Seanad decision on Callely 'beyond scrutiny of courts'

Wednesday 24 April 2013 17.19
Appeal against High Court decision
Appeal against High Court decision

The courts have no power to review the actions of the Committee on Members' Interests which suspended Ivor Callely from the Seanad, the Supreme Court has been told.

The submission was made on the second day of an appeal against a High Court decision, which found the committee had acted beyond its powers in its findings against Ivor Callely in relation to his expenses.

In 2010, the committee found he had misrepresented his normal place of residence as Cork for expenses claims and suspended him for 20 days.

Counsel for the committee, William Binchy, told the seven-judge Supreme Court the actions of the committee fell within parliamentary privilege.

The Constitution required the houses of the Oireachtas to set its own rules and standing orders, to regulate its own affairs and the conduct of its members, he said.

He said the mere fact that ethics legislation was invoked in the process did not collapse parliamentary privilege.

It was a zone of "non-justiciability", Mr Binchy told the court.

The power given to the Oireachtas was "awesome", in this respect but "once it is there, it is there," and the courts had to respect the potency of the power.

The fact that the committee's investigation was based on complaints by members of the public or those outside the Oireachtas did not change the fact that the committee was examining one of its own members.

Even if the decision of the committee was not fair, the courts could not review it, he submitted.

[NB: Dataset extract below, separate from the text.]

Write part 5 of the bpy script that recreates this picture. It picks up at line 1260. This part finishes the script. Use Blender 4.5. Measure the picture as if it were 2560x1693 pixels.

Mr Binchy said Mr Callely was not charged with a technical non-compliance with the definition of normal place of residence, rather with dishonesty or bringing the house into disrepute.

It was a broad criterion, he said.

Mr Binchy said the opinion of the man at the bus stop or the reasonable man was the important one in this case, not whether Mr Callely complied with a technical guideline on his normal place of residence.

It was quite possible to "dishonestly comply with the law", he said.

Counsel for Mr Callely, Michael O’Higgins, said he had complied with the expenses system to the letter. He did not design the system, he followed it.

He said Mr Callely had spent more than 60% of his time in Cork and had not claimed any expenses for the last three months of 2008 and 2009 as he was spending more time in Dublin.

The majority of his time was spent in Cork and no one had ever suggested otherwise, he said.

In announcing its determination the committee had “disapplied” the official Department of Finance definition of normal place of residence but it did not inform anyone of this fact, he said.

A new definition for normal place of residence was adopted as a new yardstick using a list of "links" to Clontarf.

The public at large was left completely in ignorance of this, Mr O’Higgins said. The public and the media looked at the result of the committee's findings, not the process.

Senator Callely could not have been expected to carry the transcript of the committee hearings around with him so if someone heckled him he could say there was more to it.

A finding of dishonesty was a matter of fact and could not be regarded as a political judgment as claimed in the High Court, Mr O’Higgins said.

The findings made by the committee had led to a most appalling media invective and had emboldened the media to write the most appalling things about Mr Callely, Mr O'Higgins said.

He added that Mr Callely had been accused of being a thief and a snake had been left in his porch.

The hearing will resume before the Supreme Court at a later date.